First of all, the mechanics need to be fixed. You have a few spelling errors, most of which is using the wrong word. "To" does not equal "too". (The second one means "also", for further reference.) There's also the fact that you need to make more paragraphs. You start a new one whenever someone new speaks.
To me, you could have easily split this chapter into two. Right now, the chapters would be short, but there's ways to fix that. Like the "5000 years ago" part. Why is Hurakio running away? Where and who is he running from? Where is he running to? Where is the Hyper Beam coming from? Where is the light coming from? And then you end the first chapter/prologue with Hurakio running into the light.

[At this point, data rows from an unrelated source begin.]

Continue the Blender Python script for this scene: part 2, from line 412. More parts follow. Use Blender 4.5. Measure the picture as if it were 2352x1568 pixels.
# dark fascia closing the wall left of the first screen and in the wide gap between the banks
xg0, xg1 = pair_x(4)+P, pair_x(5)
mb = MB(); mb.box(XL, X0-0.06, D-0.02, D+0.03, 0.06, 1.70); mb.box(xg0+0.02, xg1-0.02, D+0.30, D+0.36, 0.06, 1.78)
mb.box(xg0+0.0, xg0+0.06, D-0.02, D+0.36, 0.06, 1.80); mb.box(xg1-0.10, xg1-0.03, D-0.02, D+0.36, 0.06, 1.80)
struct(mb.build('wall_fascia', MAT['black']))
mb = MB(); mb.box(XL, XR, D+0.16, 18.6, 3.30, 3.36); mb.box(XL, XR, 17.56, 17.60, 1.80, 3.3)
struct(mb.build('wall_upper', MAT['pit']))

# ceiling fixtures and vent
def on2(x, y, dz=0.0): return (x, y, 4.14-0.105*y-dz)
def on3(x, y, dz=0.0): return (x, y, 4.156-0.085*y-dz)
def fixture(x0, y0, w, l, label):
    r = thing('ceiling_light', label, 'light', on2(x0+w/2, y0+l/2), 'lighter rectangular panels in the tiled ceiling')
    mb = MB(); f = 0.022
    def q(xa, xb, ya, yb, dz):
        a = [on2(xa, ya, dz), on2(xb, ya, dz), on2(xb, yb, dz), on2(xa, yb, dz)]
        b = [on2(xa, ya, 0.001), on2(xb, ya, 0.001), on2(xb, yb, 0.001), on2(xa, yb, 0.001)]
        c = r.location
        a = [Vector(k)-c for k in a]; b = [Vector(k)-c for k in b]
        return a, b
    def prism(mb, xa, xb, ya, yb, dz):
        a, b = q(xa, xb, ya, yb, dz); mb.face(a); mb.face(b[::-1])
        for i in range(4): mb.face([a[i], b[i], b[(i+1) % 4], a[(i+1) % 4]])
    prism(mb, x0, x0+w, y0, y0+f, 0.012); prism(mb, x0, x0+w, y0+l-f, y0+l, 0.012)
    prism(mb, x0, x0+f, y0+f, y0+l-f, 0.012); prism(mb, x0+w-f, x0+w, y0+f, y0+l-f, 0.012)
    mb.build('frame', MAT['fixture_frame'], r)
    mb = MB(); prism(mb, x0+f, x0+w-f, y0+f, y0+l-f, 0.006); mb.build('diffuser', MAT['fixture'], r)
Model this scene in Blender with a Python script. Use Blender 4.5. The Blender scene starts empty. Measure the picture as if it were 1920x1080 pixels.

The second chapter could begin with Ash and company walking down random route on a normal typical day. Describe the normalcy so that when Team Rocket attacks, it's a shock to the reader. (Maybe. I mean, it is Team Rocket.) Describe the attack so that the reader gets nervous. How does Ash feel when Dawn is captured?
That's really what I see wrong with it. It's just the basics that need touching upon.
Check out
this thread. It's full of advice that might prove to be useful for you.
Though, it is to say that you shouldn't stop writing. Far from it. Just keep practicing writing. You got a story inside of you waiting to come out and only you can get it out. So keep posting and don't let me get you down.